This Week's "Oldie But Goodie": "You Haven't Done Nothin'" by Stevie Wonder
Still relevant 50 years later.

Released 50 years ago, in August 1974, "You Haven't Done Nothin" was the first single released from Stevie Wonder’s Grammy Award winning album Fulfillingness' First Finale. Sometimes described as one of Wonder’s “angriest political statements”, the song was aimed at then President Richard Nixon who was in the midst of the Watergate scandal. Nixon resigned two days after the song was released as a single.
Shortly after Nixon's resignation, Wonder issued this statement:
Everybody promises you everything but in the end, nothing comes out of it. I don't vote for anybody until after they have really done something that I know about. I want to see them do something first. The only trouble is that you always hear the president or people say that they are doing all they can. And they feed you with hopes for years and years.
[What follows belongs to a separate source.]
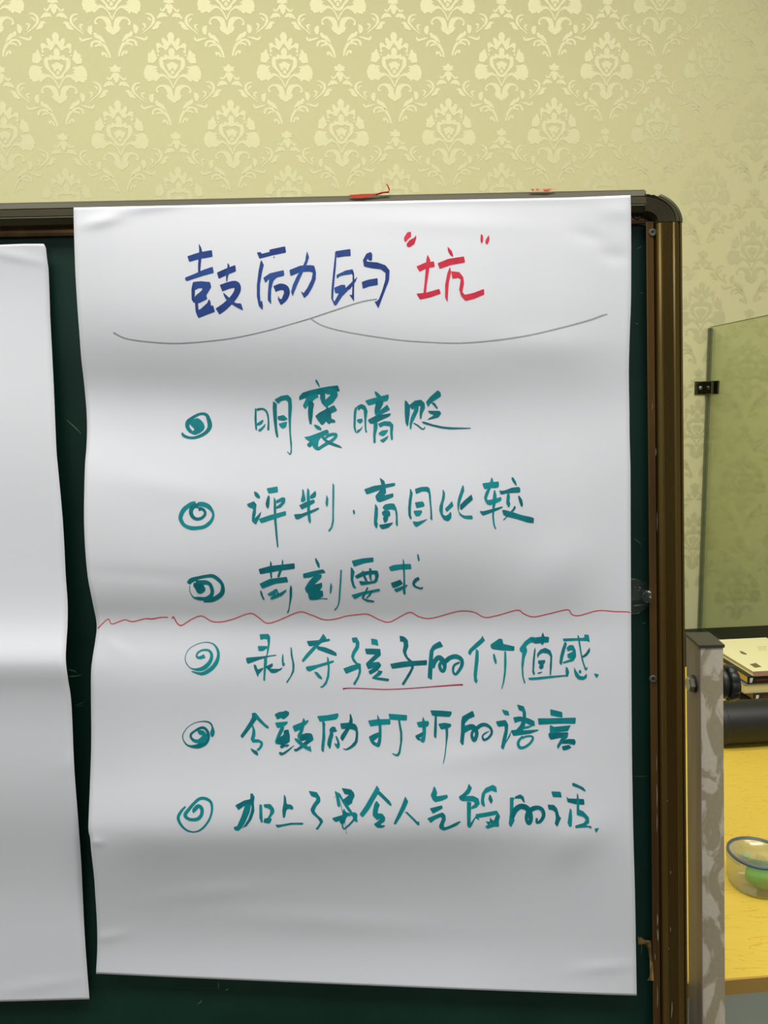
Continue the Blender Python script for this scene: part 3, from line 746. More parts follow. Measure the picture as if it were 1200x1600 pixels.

I'm sick and tired of listening to all their lies.
Entertainment journalist Jeremy Helligar described the song as a “scathing political recrimination” that “helped shape the politics of Hip-Hop”.
But we are sick and tired of hearing your song
Tellin' how you are gonna change right from wrong
'Cause if you really want to hear our views
You haven't done nothin'
The Jackson 5, with a 15 year-old Michael Jackson, sing the "Doo da wop!" backup vocals on the song.
The video below is Stevie Wonder’s performance of the song at the 1975 Grammy Award show.
The Recording Academy made the following comments about the performance:
Still in the middle of one of the greatest GRAMMY rolls of all-time, the magnificent Stevie Wonder had everyone in the audience, from Marvin Hamlisch to the Pips, clapping in time to perhaps his most political and angry masterpiece ever, “You Haven’t Done Nothin’”—a song that spoke powerfully to the climate of the mid-’70s in the inner cities.